Cool. I'm sure I'm not the only one eager to see how you can guarantee (read: prove) such specific detailed things about the behaviors of a complex system.

Hmmm... do I detect some skepticism?  ;-)

You must remember that the complexity is not a massive part of the system, just a small-but-indispensible part.

I think this sometimes causes confusion: did you think that I meant that the whole thing would be so opaque that I could not understand *anything* about the behavior of the system? Like, all the characteristics of the system would be one huge emergent property, with us having no idea about where the intelligence came from?

I would be intrigued to know if anyone else has been interpreting "complex systems approach to AGI" in that way....

Not at all!
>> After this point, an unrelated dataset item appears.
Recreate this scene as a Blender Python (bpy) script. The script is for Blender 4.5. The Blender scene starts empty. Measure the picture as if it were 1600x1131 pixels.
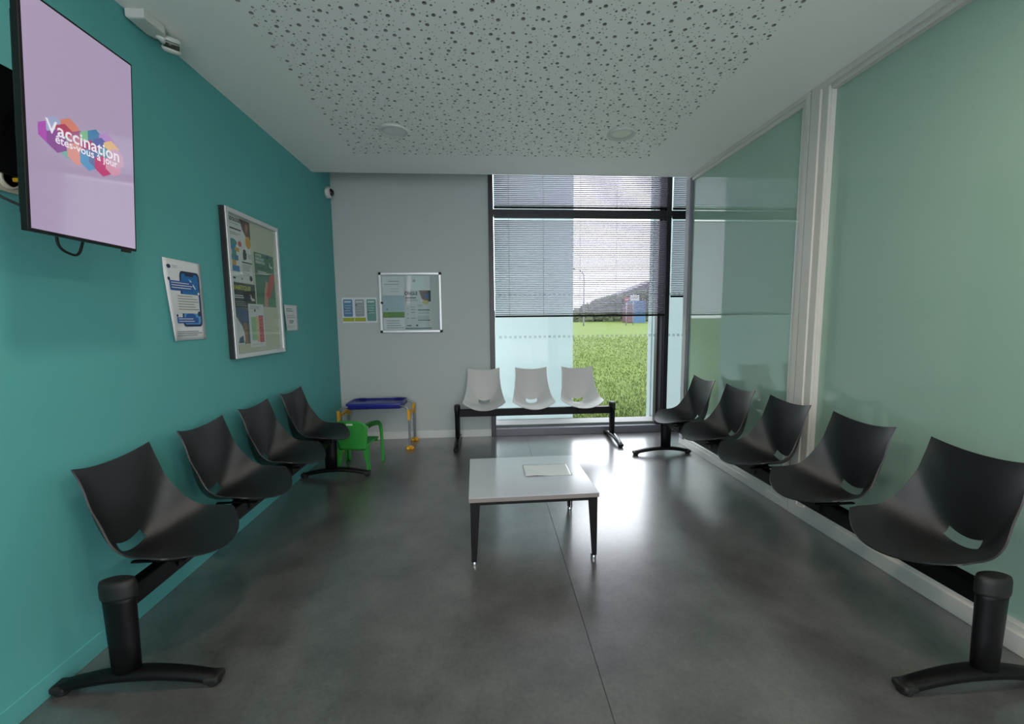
import bpy, bmesh, math, random
from mathutils import Vector, Matrix
from mathutils.geometry import delaunay_2d_cdt
PI = math.pi
random.seed(7)
sc = bpy.context.scene
C = sc.collection

# ------------------------------------------------------------------ camera
f_px, PITCH, YAW, ROLL = 654.5, 0.1011, 0.0695, -0.0102
F = Vector((math.sin(YAW)*math.cos(PITCH), math.cos(YAW)*math.cos(PITCH), -math.sin(PITCH)))
R0 = Vector((math.cos(YAW), -math.sin(YAW), 0)); U0 = R0.cross(F)
Rv = math.cos(ROLL)*R0+math.sin(ROLL)*U0; Uv = -math.sin(ROLL)*R0+math.cos(ROLL)*U0
cd = bpy.data.cameras.new('camera'); cam = bpy.data.objects.new('camera', cd); C.objects.link(cam)
cd.sensor_width = 36; cd.sensor_fit = 'HORIZONTAL'; cd.lens = 36*f_px/1600; cd.clip_end = 500; cd.clip_start = 0.05
M = Matrix.Identity(4)
for i in range(3):
    M[i][0] = Rv[i]; M[i][1] = Uv[i]; M[i][2] = -F[i]
M.translation = Vector((0, 0, 1.4)); cam.matrix_world = M
sc.camera = cam

# ------------------------------------------------------------------ sky, lamps, exposure
sc.view_settings.view_transform = 'Standard'; sc.view_settings.look = 'None'
sc.view_settings.gamma = 1; sc.view_settings.exposure = 0.93
sc.view_settings.use_curve_mapping = False
w = bpy.data.worlds.new('overcast_sky'); sc.world = w; w.use_nodes = True
wn = w.node_tree.nodes; wl_ = w.node_tree.links; bg = wn['Background']; bg.inputs[0].default_value = (0.91, 0.92, 1.0, 1)
# standard overcast sky: zenith three times as bright as the horizon, L = Lz (1 + 2 sin e) / 3
SKY_Z = 5.5
tcw = wn.new('ShaderNodeTexCoord'); sx_n = wn.new('ShaderNodeSeparateXYZ'); wl_.new(tcw.outputs['Generated'], sx_n.inputs[0])
mm = wn.new('ShaderNodeMath'); mm.operation = 'MAXIMUM'; mm.inputs[1].default_value = 0.0; wl_.new(sx_n.outputs['Z'], mm.inputs[0])
ma = wn.new('ShaderNodeMath'); ma.operation = 'MULTIPLY_ADD'; ma.inputs[1].default_value = SKY_Z*2/3; ma.inputs[2].default_value = SKY_Z/3
wl_.new(mm.outputs[0], ma.inputs[0]); wl_.new(ma.outputs[0], bg.inputs[1])
LAMP_W = 8.0          # each lit ceiling lamp behind the camera
LAMP_COL = (1.0, 0.84, 0.68)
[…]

I claim only that the essential stability of the learning mechanisms and the most tangled of the concept-usage mechanisms will have to be treated as complex. And the choice of these (complex) mechanisms will then determine how the rest of the system is structured. But overall, I think I already know more about the architecture of the AGI, already understand its behavioral dynamics, better than most other AGI developers ever will. Remember, my strategy is to find a way to use all of cognitive psychology as input to the design process. Because of that, I can call upon a lot of detailed information about the architecture.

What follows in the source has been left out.